(Scripts that build scenes)
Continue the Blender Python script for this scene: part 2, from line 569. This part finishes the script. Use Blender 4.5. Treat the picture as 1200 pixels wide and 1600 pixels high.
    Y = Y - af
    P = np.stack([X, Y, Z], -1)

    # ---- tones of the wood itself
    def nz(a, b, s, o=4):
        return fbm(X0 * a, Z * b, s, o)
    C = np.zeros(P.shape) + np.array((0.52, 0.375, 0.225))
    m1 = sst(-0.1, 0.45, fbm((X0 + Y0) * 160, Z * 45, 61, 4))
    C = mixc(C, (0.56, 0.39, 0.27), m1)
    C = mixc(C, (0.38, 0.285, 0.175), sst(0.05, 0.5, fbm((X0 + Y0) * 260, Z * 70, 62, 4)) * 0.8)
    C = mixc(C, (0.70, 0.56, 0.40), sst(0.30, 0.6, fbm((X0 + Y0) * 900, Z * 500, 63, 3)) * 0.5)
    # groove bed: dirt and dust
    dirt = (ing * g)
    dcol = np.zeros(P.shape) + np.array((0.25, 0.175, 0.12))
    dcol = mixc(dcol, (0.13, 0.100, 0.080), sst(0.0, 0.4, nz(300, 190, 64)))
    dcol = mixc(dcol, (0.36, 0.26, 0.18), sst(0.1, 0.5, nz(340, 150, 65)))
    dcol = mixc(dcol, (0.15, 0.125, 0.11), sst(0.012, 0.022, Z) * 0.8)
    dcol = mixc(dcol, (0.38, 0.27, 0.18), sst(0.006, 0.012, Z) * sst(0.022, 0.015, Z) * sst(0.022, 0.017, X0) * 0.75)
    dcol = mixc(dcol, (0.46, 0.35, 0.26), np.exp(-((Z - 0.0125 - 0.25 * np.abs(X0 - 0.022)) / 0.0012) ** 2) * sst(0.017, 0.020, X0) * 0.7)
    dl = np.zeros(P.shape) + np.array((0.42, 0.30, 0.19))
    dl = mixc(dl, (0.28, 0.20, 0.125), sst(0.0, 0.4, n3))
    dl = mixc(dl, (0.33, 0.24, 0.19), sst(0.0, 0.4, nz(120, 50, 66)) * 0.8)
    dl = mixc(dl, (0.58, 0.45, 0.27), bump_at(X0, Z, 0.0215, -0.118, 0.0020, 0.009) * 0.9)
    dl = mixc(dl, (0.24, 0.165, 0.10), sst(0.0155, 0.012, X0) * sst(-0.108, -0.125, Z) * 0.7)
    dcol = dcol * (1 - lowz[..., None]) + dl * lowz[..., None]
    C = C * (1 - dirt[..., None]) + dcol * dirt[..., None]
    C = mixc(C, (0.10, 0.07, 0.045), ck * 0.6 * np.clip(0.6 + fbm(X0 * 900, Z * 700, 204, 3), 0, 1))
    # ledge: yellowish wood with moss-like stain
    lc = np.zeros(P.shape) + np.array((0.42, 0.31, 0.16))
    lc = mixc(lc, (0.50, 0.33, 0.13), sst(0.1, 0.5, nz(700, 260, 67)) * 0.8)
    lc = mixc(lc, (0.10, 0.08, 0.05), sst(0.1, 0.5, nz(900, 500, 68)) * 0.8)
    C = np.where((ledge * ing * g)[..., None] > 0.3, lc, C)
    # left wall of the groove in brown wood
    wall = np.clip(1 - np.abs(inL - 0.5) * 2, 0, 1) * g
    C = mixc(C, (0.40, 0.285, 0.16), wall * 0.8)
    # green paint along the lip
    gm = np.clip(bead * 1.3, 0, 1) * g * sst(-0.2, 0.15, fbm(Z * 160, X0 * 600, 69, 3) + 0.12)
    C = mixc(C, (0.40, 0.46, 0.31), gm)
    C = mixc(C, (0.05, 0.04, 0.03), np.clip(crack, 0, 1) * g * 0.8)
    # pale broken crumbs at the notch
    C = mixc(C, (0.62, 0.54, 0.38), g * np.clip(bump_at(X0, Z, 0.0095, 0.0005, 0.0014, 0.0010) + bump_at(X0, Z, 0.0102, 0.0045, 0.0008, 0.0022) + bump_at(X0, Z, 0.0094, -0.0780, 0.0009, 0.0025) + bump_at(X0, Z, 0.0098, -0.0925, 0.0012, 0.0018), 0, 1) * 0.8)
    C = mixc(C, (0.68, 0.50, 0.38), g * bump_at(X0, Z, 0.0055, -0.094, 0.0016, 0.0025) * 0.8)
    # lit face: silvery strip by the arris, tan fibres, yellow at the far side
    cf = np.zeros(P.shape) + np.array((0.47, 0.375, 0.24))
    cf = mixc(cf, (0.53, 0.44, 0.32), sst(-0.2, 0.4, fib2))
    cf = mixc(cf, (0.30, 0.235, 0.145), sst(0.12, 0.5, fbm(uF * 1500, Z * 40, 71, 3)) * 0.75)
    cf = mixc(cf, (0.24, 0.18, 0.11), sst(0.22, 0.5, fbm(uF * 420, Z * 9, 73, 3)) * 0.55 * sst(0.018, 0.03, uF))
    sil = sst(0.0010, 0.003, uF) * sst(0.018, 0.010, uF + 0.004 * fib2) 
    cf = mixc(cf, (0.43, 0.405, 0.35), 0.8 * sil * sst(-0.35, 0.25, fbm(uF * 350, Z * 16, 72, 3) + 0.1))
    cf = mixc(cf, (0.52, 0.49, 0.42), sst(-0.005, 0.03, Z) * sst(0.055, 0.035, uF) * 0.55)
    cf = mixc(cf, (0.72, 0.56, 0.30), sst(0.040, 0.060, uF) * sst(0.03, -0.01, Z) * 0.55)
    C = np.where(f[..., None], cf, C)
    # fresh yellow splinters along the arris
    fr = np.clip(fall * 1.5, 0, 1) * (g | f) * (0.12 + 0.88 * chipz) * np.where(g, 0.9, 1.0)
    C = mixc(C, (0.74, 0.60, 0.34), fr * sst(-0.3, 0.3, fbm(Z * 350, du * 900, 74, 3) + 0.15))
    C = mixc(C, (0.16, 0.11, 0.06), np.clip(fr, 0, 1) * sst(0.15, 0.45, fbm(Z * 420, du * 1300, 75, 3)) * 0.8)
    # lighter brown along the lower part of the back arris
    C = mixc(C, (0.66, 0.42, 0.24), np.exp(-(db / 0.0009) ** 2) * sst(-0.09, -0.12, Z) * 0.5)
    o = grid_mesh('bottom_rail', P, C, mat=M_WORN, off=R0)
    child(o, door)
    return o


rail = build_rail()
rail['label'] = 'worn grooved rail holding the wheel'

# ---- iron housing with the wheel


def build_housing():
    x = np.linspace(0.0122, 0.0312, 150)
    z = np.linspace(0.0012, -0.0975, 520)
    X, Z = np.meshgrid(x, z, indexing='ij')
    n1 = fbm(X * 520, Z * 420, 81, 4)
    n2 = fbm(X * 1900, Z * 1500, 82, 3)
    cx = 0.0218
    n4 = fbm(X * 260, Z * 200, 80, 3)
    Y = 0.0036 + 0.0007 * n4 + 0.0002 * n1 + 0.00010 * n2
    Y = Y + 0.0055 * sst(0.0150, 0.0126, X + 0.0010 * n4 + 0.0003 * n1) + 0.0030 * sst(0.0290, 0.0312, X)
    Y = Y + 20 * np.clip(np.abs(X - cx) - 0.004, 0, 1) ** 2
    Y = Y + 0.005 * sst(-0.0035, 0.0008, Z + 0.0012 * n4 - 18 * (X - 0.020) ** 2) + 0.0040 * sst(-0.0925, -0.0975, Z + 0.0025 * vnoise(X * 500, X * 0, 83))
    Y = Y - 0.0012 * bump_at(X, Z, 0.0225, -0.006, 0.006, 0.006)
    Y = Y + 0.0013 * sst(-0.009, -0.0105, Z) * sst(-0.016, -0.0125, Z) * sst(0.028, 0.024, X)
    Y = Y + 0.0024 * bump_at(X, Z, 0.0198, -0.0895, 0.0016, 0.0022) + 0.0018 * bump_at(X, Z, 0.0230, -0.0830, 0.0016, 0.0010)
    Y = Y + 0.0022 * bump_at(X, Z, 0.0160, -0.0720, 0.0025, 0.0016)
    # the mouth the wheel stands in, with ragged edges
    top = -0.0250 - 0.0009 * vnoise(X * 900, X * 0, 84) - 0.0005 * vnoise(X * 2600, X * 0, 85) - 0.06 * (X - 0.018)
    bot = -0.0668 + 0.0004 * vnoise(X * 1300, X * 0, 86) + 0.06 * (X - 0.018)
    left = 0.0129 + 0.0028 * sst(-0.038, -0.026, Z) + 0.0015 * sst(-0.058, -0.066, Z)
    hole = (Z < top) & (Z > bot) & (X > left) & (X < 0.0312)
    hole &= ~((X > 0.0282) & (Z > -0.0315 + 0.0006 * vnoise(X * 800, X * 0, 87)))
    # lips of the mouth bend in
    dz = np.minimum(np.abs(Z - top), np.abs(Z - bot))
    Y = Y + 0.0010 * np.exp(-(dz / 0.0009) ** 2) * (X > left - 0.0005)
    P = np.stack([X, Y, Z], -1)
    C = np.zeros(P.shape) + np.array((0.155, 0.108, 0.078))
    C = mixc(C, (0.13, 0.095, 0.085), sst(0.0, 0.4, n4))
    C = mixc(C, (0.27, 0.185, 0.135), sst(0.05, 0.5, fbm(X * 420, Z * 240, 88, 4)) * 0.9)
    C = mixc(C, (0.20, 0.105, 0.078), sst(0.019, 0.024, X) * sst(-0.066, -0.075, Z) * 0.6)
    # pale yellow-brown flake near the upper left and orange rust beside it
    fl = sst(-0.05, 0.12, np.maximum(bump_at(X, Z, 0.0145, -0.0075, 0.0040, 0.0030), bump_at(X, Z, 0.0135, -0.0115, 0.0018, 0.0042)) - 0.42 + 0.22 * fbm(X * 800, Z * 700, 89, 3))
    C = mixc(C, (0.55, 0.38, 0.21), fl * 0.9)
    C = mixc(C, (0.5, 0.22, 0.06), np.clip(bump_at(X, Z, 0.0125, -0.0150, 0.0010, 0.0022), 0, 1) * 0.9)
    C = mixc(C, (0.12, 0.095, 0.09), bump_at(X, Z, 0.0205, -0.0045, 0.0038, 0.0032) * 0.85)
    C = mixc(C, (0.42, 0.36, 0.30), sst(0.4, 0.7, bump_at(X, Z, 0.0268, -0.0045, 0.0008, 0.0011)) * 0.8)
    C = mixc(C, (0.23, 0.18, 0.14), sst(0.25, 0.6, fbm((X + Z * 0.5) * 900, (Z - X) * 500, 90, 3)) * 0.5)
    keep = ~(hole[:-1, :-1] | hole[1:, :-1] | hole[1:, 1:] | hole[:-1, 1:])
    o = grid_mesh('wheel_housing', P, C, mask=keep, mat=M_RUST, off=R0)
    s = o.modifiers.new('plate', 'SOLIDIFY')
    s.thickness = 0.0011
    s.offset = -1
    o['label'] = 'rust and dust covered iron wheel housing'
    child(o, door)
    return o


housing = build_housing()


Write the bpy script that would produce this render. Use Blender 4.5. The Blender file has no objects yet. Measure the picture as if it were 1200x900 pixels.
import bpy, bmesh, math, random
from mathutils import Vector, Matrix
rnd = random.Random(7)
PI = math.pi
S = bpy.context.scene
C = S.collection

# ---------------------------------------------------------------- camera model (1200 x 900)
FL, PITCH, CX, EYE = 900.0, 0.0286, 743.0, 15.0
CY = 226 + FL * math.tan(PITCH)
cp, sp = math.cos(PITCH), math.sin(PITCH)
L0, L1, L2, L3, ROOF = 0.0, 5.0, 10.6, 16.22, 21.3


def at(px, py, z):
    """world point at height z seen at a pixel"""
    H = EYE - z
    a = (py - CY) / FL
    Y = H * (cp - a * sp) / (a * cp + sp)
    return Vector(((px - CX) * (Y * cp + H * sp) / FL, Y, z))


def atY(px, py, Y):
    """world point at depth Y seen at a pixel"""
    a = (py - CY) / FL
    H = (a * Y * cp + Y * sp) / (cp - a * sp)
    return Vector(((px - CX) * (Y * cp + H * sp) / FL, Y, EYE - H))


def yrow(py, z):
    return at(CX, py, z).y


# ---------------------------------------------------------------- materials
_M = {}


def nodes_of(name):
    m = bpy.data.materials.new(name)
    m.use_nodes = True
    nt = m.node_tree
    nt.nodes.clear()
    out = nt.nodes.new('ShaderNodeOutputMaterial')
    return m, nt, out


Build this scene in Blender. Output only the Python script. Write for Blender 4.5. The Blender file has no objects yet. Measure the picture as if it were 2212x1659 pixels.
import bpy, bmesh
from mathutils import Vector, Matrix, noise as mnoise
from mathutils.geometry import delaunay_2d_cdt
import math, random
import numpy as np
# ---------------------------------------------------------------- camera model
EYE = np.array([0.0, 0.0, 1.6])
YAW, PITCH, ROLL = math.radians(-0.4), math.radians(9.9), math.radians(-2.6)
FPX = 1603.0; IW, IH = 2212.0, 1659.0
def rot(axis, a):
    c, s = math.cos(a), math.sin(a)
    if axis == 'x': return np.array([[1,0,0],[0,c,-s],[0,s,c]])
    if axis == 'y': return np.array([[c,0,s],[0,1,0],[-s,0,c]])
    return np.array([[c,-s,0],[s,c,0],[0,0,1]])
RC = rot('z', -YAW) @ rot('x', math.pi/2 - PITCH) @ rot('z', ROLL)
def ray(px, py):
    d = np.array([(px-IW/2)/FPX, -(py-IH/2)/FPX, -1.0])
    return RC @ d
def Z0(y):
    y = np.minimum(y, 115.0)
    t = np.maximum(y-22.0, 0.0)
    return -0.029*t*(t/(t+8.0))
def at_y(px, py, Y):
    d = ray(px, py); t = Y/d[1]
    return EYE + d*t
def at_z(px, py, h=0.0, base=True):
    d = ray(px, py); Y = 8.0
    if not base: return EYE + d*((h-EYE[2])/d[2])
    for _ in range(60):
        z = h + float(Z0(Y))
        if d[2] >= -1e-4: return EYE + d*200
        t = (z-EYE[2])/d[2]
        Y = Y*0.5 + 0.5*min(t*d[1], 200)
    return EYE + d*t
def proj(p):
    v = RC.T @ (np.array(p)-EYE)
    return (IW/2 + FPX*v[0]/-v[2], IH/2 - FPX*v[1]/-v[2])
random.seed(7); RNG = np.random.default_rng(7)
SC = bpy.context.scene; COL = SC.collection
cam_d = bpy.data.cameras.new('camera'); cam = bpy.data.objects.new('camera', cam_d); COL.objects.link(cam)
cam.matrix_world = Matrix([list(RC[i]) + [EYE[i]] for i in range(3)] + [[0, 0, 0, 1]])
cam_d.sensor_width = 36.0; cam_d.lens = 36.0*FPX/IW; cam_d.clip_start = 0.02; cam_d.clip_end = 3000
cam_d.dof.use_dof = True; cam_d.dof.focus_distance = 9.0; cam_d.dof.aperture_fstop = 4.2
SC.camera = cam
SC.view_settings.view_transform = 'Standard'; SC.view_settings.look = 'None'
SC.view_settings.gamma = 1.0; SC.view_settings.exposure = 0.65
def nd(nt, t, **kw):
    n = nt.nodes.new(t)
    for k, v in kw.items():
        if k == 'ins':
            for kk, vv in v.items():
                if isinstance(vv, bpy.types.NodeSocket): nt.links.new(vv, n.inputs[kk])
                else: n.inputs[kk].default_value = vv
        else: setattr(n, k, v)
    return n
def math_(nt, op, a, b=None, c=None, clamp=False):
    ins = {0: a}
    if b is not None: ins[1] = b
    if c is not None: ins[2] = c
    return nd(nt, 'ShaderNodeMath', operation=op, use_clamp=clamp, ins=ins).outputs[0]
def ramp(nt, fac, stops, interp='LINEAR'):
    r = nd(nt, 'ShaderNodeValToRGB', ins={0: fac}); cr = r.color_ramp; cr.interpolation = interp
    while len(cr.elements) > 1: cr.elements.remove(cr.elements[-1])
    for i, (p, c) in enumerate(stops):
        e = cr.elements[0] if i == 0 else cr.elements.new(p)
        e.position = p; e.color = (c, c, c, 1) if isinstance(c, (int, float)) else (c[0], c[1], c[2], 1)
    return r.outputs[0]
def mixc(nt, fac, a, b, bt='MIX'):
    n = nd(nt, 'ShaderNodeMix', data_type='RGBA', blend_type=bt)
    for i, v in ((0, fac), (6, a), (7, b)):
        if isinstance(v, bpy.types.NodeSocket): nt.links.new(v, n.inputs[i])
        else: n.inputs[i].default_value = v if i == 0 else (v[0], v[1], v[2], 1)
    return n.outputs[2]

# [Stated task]
Your task is to report how many lines of the material include the string "were". Give the number and no other words.

# [Expected answer]
2